Provided that where the claim is for a loss sustained before an event treated as the permanent discontinuance of the trade, this subsection shall not require the consent of any person as having been so engaged since that discontinuance or as the personal representative of such a person.

(10) Relief from tax may be given by virtue of subsection (2) of this section by reference to capital allowances for a year of assessment before the passing of any Act imposing income tax for that year, as if income tax had been imposed for the year without alteration; but if relief given to a person by virtue of that subsection for any year of claim is affected by a subsequent alteration of the law, or by any discontinuance of the trade or other event occurring after the end of the year, any necessary adjustment may be made, and so much of any repayment of tax as exceeded the amount repayable in the events that happened shall, if not otherwise made good, be recovered from the person by assessment under Case VI of Schedule D; and for the purpose of such assessment the amount of capital allowances by reference to which the repayment was made, or an appropriate part of that amount, shall be deemed to be income chargeable under the said Case VI for the year of claim.
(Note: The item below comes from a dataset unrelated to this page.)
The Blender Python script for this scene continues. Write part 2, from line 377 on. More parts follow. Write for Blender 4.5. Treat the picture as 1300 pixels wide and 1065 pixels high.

(11) This section applies, with any necessary adaptations, in relation to a profession, employment or vocation and in relation to the occupation of lands for the purposes of husbandry only or of woodlands, where, in either case, profits or gains arising from the occupation are, for the year of claim and the year of assessment for which the year of claim is the basis year, chargeable under Schedule D, as it applies in relation to a trade.